[Elecraft] K3 - Numeric SWR Display

Ron D'Eau Claire ron at cobi.biz
Wed Sep 17 19:49:33 EDT 2008


It is best to measure the SWR at the antenna. That ensures the actual SWR on
the feed line (and so feed line losses) are as low as possible. 

Using an SWR bridge designed for 50-ohm lines will do the job. When the SWR
bridge reads something close to 1:1 the reactance will, by definition, be
close zero. 

If the resistive part of the impedance isn't 50 ohms, or if reactance is
present, a match near 1:1 won't be possible. An analyzer is helpful when
happens since it'll tell you what is off, but you can often determine that
by simply checking the best match at another frequency (within the Ham band,
of course). If the lowest SWR is lower at a higher frequency, there is
inductive reactance. If the opposite is true, there is capacitive reactance.


You may know that with a gamma match you adjust the length of the matching
"arm" to hit the right resistive value then, because the gamma arm has
length, and so inductance, you set the capacitor to compensate for that
inductance to bring the reactance to zero. So really there's only two
adjustments to get the reactance to zero and the resistance to 50 ohms. If
you make the arm longer (move the shorting bar or whatever you're doing to
adjust it) you'll raise the resistive value. Shorter will lower it. Each
time you change the arm length you adjust the capacitor for minimum SWR. So
you just work back and forth to reach an acceptably low SWR. 

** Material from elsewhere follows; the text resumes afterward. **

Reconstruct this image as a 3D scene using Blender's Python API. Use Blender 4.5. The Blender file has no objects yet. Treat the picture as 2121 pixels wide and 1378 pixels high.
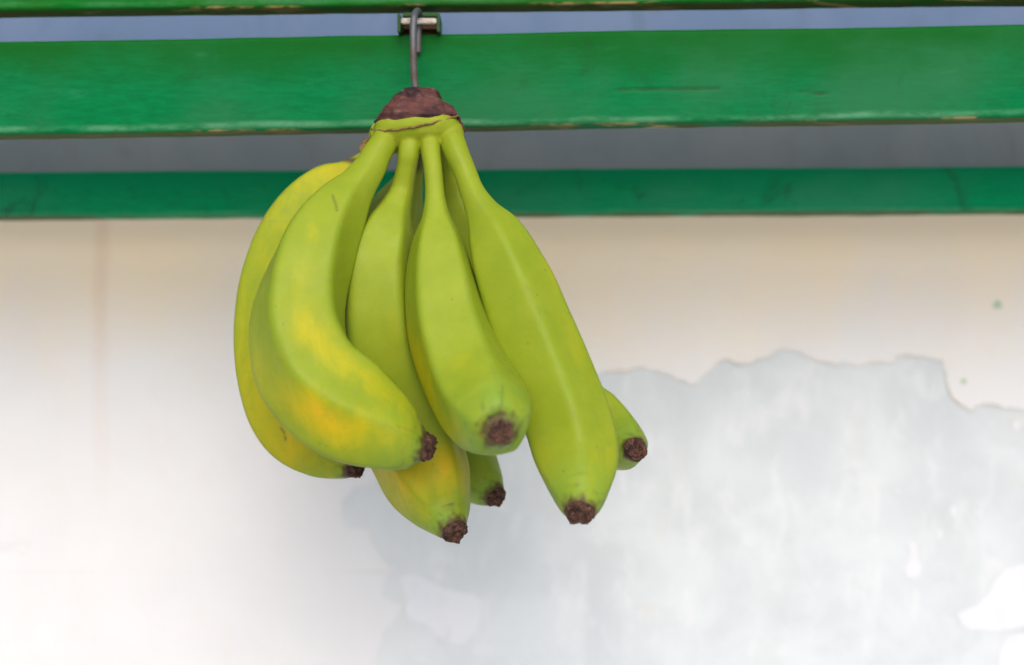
import bpy, bmesh, math, random
import numpy as np
from mathutils import Vector, noise, geometry

# ------------------------------------------------------------------ camera, sky, sun, exposure
S = bpy.context.scene
COL = S.collection
R = math.radians
Z0 = 1.45                     # height of the lens above the ground
CAM_Y = -0.60                 # the crown of the bunch hangs 0.6 m in front of the lens
K = 36.0 / 50.0 / 2121.0

cd = bpy.data.cameras.new("camera")
cam = bpy.data.objects.new("camera", cd)
COL.objects.link(cam)
cam.location = (0, CAM_Y, Z0)
cam.rotation_euler = (R(90), 0, 0)
cd.lens, cd.sensor_width = 50, 36
cd.clip_start, cd.clip_end = 0.01, 500
cd.dof.use_dof = True
cd.dof.focus_distance = 0.585
cd.dof.aperture_fstop = 5.0
S.camera = cam

SUN_EL, SUN_AZ = R(36), R(175)      # azimuth measured from +Y towards +X
w = bpy.data.worlds.new("World")
S.world = w
w.use_nodes = True
wn = w.node_tree.nodes
sky = wn.new("ShaderNodeTexSky")
sky.sky_type = 'NISHITA'
sky.sun_disc = False
sky.sun_elevation = SUN_EL
sky.sun_rotation = SUN_AZ
sky.air_density, sky.dust_density, sky.ozone_density = 1.0, 4.0, 1.0
w.node_tree.links.new(sky.outputs[0], wn["Background"].inputs[0])
wn["Background"].inputs[1].default_value = 0.138
sl = bpy.data.lights.new("sun", 'SUN')
sl.energy = 0.7
sl.angle = R(72)
sl.color = (1.0, 0.95, 0.88)
so = bpy.data.objects.new("sun", sl)
COL.objects.link(so)
so.location = (-2, -3, 5)
sd = Vector((math.sin(SUN_AZ) * math.cos(SUN_EL), math.cos(SUN_AZ) * math.cos(SUN_EL), math.sin(SUN_EL)))
so.rotation_euler = sd.to_track_quat('Z', 'Y').to_euler()
S.view_settings.view_transform = 'Standard'
S.view_settings.look = 'None'
S.view_settings.gamma = 1.0
S.view_settings.exposure = 0.62

# ------------------------------------------------------------------ helpers
def P(px, py, y=0.0):
    """a point at depth y behind the crown, written as it sits in a 2121 x 1378 picture"""
    d = y - CAM_Y
    return Vector(((px - 1060.5) * K * d, y, Z0 + (689 - py) * K * d))

def L(px, y=0.0):
    return px * K * (y - CAM_Y)

def tag(o, label=None, cat=None, kind=None, group=None):
    for k, v in (("label", label), ("category", cat), ("kind", kind), ("group", group)):
        if v: o[k] = v
    return o

def empty(name, loc):
    o = bpy.data.objects.new(name, None)
    o.empty_display_size = 0.02
    o.location = loc
    COL.objects.link(o)
    return o

def mesh_obj(name, verts, faces, mat, parent=None, smooth=True, attrs=None):
    """one mesh object; vertices in world space, origin moved to their middle"""
    v = np.asarray(verts, dtype=float)
    c = v.mean(axis=0)
    me = bpy.data.meshes.new(name)
    me.from_pydata((v - c).tolist(), [], [tuple(int(i) for i in f) for f in faces])
    for k, a in (attrs or {}).items():
        at = me.attributes.new(k, 'FLOAT', 'POINT')
        at.data.foreach_set("value", np.asarray(a, dtype=np.float32))
    me.materials.append(mat)
    if smooth:
        me.polygons.foreach_set("use_smooth", [True] * len(me.polygons))
    me.update()
    o = bpy.data.objects.new(name, me)
    COL.objects.link(o)
    off = Vector((0, 0, 0))
    q = parent
    while q:
        off += q.location
        q = q.parent
    o.location = Vector(c) - off
    o.parent = parent
    return o

def catmull(ctrl, n):
    """ctrl (m,k) -> n samples, evenly spaced along the first three columns"""
    c = np.asarray(ctrl, dtype=float)
    c = np.vstack([2 * c[0] - c[1], c, 2 * c[-1] - c[-2]])
    out = []
    for i in range(1, len(c) - 2):
        p0, p1, p2, p3 = c[i - 1], c[i], c[i + 1], c[i + 2]
        # centripetal-like parameter from 3-D distance
        d = [max(np.linalg.norm(b[:3] - a[:3]), 1e-6) ** 0.5 for a, b in ((p0, p1), (p1, p2), (p2, p3))]
        t0, t1 = 0.0, d[0]; t2 = t1 + d[1]; t3 = t2 + d[2]
        for t in np.linspace(t1, t2, 60, endpoint=False):
            a1 = (t1 - t) / (t1 - t0) * p0 + (t - t0) / (t1 - t0) * p1
            a2 = (t2 - t) / (t2 - t1) * p1 + (t - t1) / (t2 - t1) * p2
            a3 = (t3 - t) / (t3 - t2) * p2 + (t - t2) / (t3 - t2) * p3
            b1 = (t2 - t) / (t2 - t0) * a1 + (t - t0) / (t2 - t0) * a2
            b2 = (t3 - t) / (t3 - t1) * a2 + (t - t1) / (t3 - t1) * a3
            out.append((t2 - t) / (t2 - t1) * b1 + (t - t1) / (t2 - t1) * b2)
    out.append(c[-2])
    o = np.array(out)
    s = np.concatenate([[0], np.cumsum(np.linalg.norm(np.diff(o[:, :3], axis=0), axis=1))])
    # the radius changes too: walk along both, so blunt ends keep enough rings
    s2 = np.concatenate([[0], np.cumsum(np.sqrt(np.diff(s) ** 2 + np.diff(o[:, 3]) ** 2))])
    u = np.linspace(0, s2[-1], n)
    return np.stack([np.interp(u, s2, o[:, k]) for k in range(o.shape[1])], axis=1), np.interp(u, s2, s)

def frames(p):
    t = np.gradient(p, axis=0)
    t /= np.linalg.norm(t, axis=1)[:, None]
    F = np.zeros_like(p)
    m = len(p) // 3
    def perp(v, tt):
        v = v - tt * np.dot(v, tt)
        return v / np.linalg.norm(v)
    F[m] = perp(np.array([0, -1.0, 0]), t[m])
    for i in range(m + 1, len(p)): F[i] = perp(F[i - 1], t[i])
    for i in range(m - 1, -1, -1): F[i] = perp(F[i + 1], t[i])
    return t, F, np.cross(t, F)

def tube_faces(n, m, off=0):
    f = []
    for i in range(n - 1):
        for j in range(m):
            a, b = i * m + j, i * m + (j + 1) % m
            f.append((off + a, off + b, off + b + m, off + a + m))
    return f

def fbm(p, scale, oct=3):
    return noise.fractal(Vector(p) * scale, 1.0, 2.0, oct)

# ------------------------------------------------------------------ materials
def new_mat(name):
    m = bpy.data.materials.new(name)
    m.use_nodes = True
    nt = m.node_tree
    b = nt.nodes["Principled BSDF"]
    return m, nt, b

class G:
    """short hand for building node graphs"""
    def __init__(s, nt): s.nt = nt; s.n = nt.nodes; s.l = nt.links
    def put(s, sock, v):
        if isinstance(v, bpy.types.NodeSocket): s.l.new(v, sock)
        elif isinstance(v, (tuple, list)) and len(v) == 3 and sock.type == 'RGBA': sock.default_value = (*v, 1)
        else: sock.default_value = v
    def attr(s, name):
        n = s.n.new("ShaderNodeAttribute"); n.attribute_name = name; return n.outputs["Fac"]
    def coord(s, scale=(1, 1, 1), loc=(0, 0, 0)):
        t = s.n.new("ShaderNodeTexCoord"); m = s.n.new("ShaderNodeMapping")
        m.inputs["Scale"].default_value = scale; m.inputs["Location"].default_value = loc
        s.l.new(t.outputs["Object"], m.inputs[0]); return m.outputs[0]
    def noise(s, vec, scale, detail=4, rough=0.55, dist=0.0):
        n = s.n.new("ShaderNodeTexNoise"); s.l.new(vec, n.inputs["Vector"])
        n.inputs["Scale"].default_value = scale; n.inputs["Detail"].default_value = detail
        n.inputs["Roughness"].default_value = rough; n.inputs["Distortion"].default_value = dist
        return n.outputs["Fac"]
    def voro(s, vec, scale, rnd=1.0):
        n = s.n.new("ShaderNodeTexVoronoi"); s.l.new(vec, n.inputs["Vector"])
        n.inputs["Scale"].default_value = scale; n.inputs["Randomness"].default_value = rnd
        return n.outputs["Distance"], n.outputs["Color"]
    def ramp(s, v, a, b, lo=0.0, hi=1.0):
        n = s.n.new("ShaderNodeMapRange"); n.interpolation_type = 'SMOOTHSTEP'
        s.put(n.inputs[0], v); s.put(n.inputs[1], a); s.put(n.inputs[2], b)
        s.put(n.inputs[3], lo); s.put(n.inputs[4], hi); return n.outputs[0]
    def math(s, op, a, b=0.0):
        n = s.n.new("ShaderNodeMath"); n.operation = op
        s.put(n.inputs[0], a); s.put(n.inputs[1], b); return n.outputs[0]
    def mix(s, f, a, b):
        n = s.n.new("ShaderNodeMix"); n.data_type = 'RGBA'
        s.put(n.inputs["Factor"], f); s.put(n.inputs[6], a); s.put(n.inputs[7], b); return n.outputs[2]
    def sep(s, v):
        n = s.n.new("ShaderNodeSeparateXYZ"); s.l.new(v, n.inputs[0]); return n.outputs
    def bump(s, h, strength, dist, b):
        n = s.n.new("ShaderNodeBump"); s.put(n.inputs["Height"], h)
        n.inputs["Strength"].default_value = strength; n.inputs["Distance"].default_value = dist
        s.l.new(n.outputs[0], b.inputs["Normal"])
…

Exact matches aren't important, especially since you have the KAT3. All you
need to do is avoid too-high an SWR on the feeder. What is too high depends
upon the length of the feed line and frequency, but in most amateur
installations with <100 feet of decent coax there's little to tell between
the losses caused by an SWR of 1:1 and 3:1 on a feed line. For example,
common RG-8 coax with an SWR of 3:1 at 30 MHz only shows about 1 dB of loss.
The loss is less as you reduce frequency and/or coax length. But, to
understand what the SWR on the feed line really is, you need to measure it
at the antenna (load), not at the source (rig). An SWR bridge will indicate
lower at the rig end than at the antenna end due to the losses in the feed
line. 

All the fancy gear, like analyzers, makes life easier and lets us do things
more quickly, but they aren't required to install an effective, efficient
antenna and they cost substantial dollars.

Shoot, when I first got on the air, I and hundreds of thousands of Hams like
me, put out good signals using efficient antennas without so much as an SWR
bridge. Such exotic stuff as an SWR meter was still years in the future for
most Hams! Our rigs offered tuning controls for the output network that
allowed us to adjust them for proper mismatching, often over quite a range
of load impedances. We didn't have to worry about mismatches until the feed
line losses were so high as to throw away significant RF power. 

SWR only became really important with the advent of modern "no tune"
transmitters. These transmitters use fixed-tuned output filters that match
the impedance of the finals to 50 ohms. No tuning is required, but they
require the load impedance to be close to 50 ohms, non reactive, or they
reflect the mis-match to the finals which then run inefficiently and hot.
The output filters as well no longer do their job to reduce spurious
emissions correctly when faced with a severe impedance mis-match.

With the first no-tune rigs, Hams become understandably paranoid about low
SWR. Finals, both tube and transistors, tended let out their smoke very fast
with high SWRs. That happened a lot as Hams brought their first no-tune rig
home and hung it onto the feed line they had been using with the old,
manually tuned output rigs, never realizing the 50 ohm coax was providing a
load far removed from 50 ohms. 

The easiest, fastest solution for many Hams was to add a matching network,
an "antenna tuner", between the rig and the feed line. That's when companies
like MFJ became popular with their lineup of tuners. We were back to
twiddling knobs to adjust the output network, only now it was external to
the rig. 

And that has led to the now-common built-in "antenna tuner" such as the KAT3
that does the same thing but automatically. 

So, once again, we no longer need be concerned with SWR unless it's so high
it results in unacceptable feeder losses. 

We're right back were we started when coax first became popular in the late
1940's! The difference today is that we just push a button and hear the
relays click instead of having to know which knob to turn while watching a
meter to establish a proper match between the finals and the feed line.